When Desert Vista High students spelled out the N-word in T-shirts in a photo, the circulated image garnered national attention and demands for change. Sterling wrote that Tempe Union has strengthened its harassment and bullying policy and hired a diversity and inclusion coordinator in 2016 in the wake of the incident.
But former Tempe Union students don’t think the action was enough. The former students are now compiling data on how many students have been harassed while attending district schools. The alums are demanding swift procedures to deal with hate.
In 2018, Chandler parents crowded school district board meetings to protest racism in district schools, spurred by a video of junior high students chanting racist lyrics. One parent told board members, “You are rapidly on your way to being viewed as the most racist school district in America.”
The district resisted parents’ calls to punish students, but promised to hire a director of equity and inclusion to implement an equity framework in the district. Chandler hired Adama Sallu to
lead equity efforts, but the decision to implement an equity program roiled some members of a conservative-led parents group, Purple For Parents.
The Kyrene School District, also in the East Valley, similarly implemented an equity program after parents complained that Black students were being disciplined at higher rates than white students, confirmed by district data.
Wood, one of the voices calling for reform both in Chandler and Kyrene, said discipline issues still appear to disproportionately affect Black male students more than other groups. “They believe they know what to do so they pacify us and get an equity consultant. That’s just really surface,” she said.
And students and parents say they didn’t feel heard by their school districts when they raised issues of racism.
When Gilbert students bullied Gonzales’ daughter for the color of her skin, the father said he’d faced the same kind of discrimination when he was a student in Gilbert. His daughter experienced racism all throughout her time in school, he said. She graduated this year.
Whenever Gonzales would bring his concerns to district administrators, he said they would brush those concerns off and reply that they’d talk to offending students. “They didn’t feel that it was extreme to them, but at the same time, it was affecting my kids,” he said.
Monique Joseph, a Chandler parent, said Black children and parents are often falsely dismissed as troublemakers. She recently penned an open letter to the school district urging educators to examine the unfair treatment Black students receive in schools.
She wrote that her 6-year-old daughter has already had several incidents at Tarwater Elementary. At 5, Joseph wrote, her daughter was suspended because she kissed another child in the lunch line.
“They pulled my 5-year-old child from class in front of her peers, humiliated her, interrogated her and caused psychological trauma because she was doing what most 5-year-olds are notorious for doing,” she wrote.

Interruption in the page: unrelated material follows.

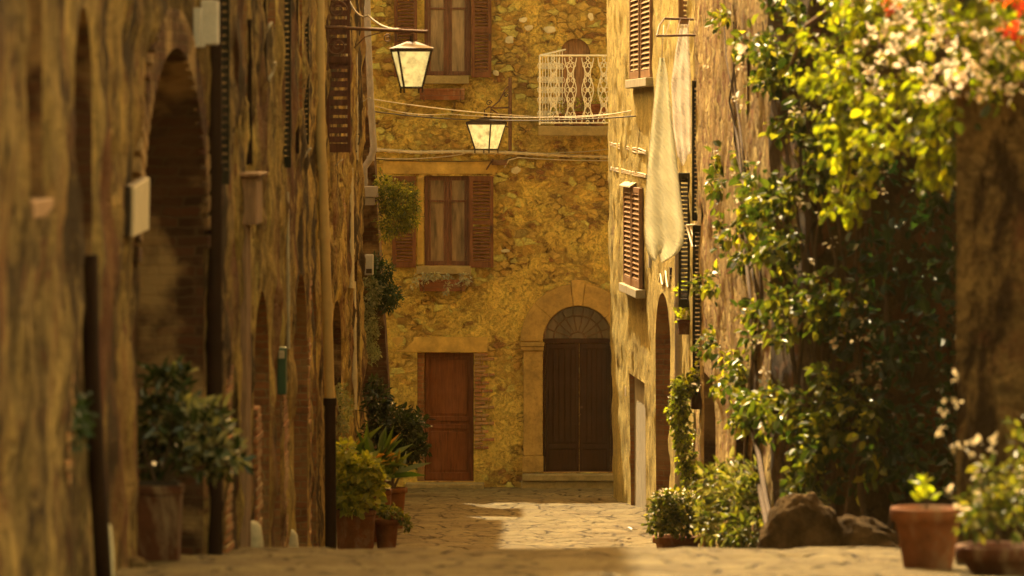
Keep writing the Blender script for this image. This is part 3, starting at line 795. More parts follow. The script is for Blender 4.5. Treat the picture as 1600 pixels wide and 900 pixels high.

In an interview with The Republic, Joseph said her experience is not unique among African American parents.
“These are issues that are systemic and that cause tremendous damage to parents and children in public schools,” she said.
Sallu, Chandler’s equity director hired in 2018, said change will take time. She has focused on training for all staff members, to help teachers realize and address biases impacting their treatment of students that they may not have realized they had. “Schools are really a microcosm of society,” she said.
Data informs her work as equity director, she said: Sallu looks at how many students of color are disciplined, graduation rates and enrollment in Advanced Placement classes. The district is tracking the data to assure students of color are getting the same opportunities as white students.
And teachers are listening, she said. More than 500 educators attended an equity symposium the district held last year.
But she knows there’s more work to do. Black parents and students are in pain, she said.
“The pain is real,” she said. “At CUSD, we hear their voice, we hear their pain. We’re doing all that we can to ensure that the learning space we have here is honorable.”
Calls for changes in curriculum
Private and charter schools are similarly seeing demands for reform.
Former students have asked prominent Arizona private and charter schools not only to examine outwardly racist incidents, but consider what they teach students in class.
Current and former students of Northland Preparatory Academy in Flagstaff sent an open letter to administrators and faculty stating that the school “has a long history of racism.”
More than 250 students signed the letter, and included reports of more than two dozen examples of microaggressions or racist comments, including several from Native American students who said they were the targeted.
They are asking the school to develop curricula that address issues of identity and privilege, develop an app for students to report incidents of bias and racist behaviors, implement a strategy to make the faculty and student body more reflective of the larger Flagstaff community, and take action to make the school more accessible to students from low-income families.
Alums of both Xavier College Preparatory, an all-girls Catholic school in Phoenix, and Phoenix Country Day School, a non-religious college prep school, sent petitions to administrators demanding change.
Graduates of Phoenix Country Day asked in their petition that the school dedicate money to help foster a more diverse student body, overhaul every grade’s curriculum “to provide a more honest education on the history of the subjugation of black people,” and ensure that at least 25% of articles and books read by students are by writers of color.
Black leaders have long said slavery is not taught accurately in schools. An analysis by the Southern Poverty Law Center found that most textbooks fail to include critical details about people who were enslaved and their labor’s relationship to the economy.
Xavier graduates, too, asked for changes to the school’s curriculum, including the addition of bias training.
Lauren D’Souza, a 2014 graduate who helped organize the petition to Xavier, said the petition received more than 1,600 signatures when organizers sent it to school administrators.
School leaders in their response to the petition wrote that they shared the concerns in the petition, but did not directly say how they would address each point.
The goal, D’Souza said, is to prompt action. Some of the former students who signed shared personal stories about attending Xavier, she said, calling the demands long overdue.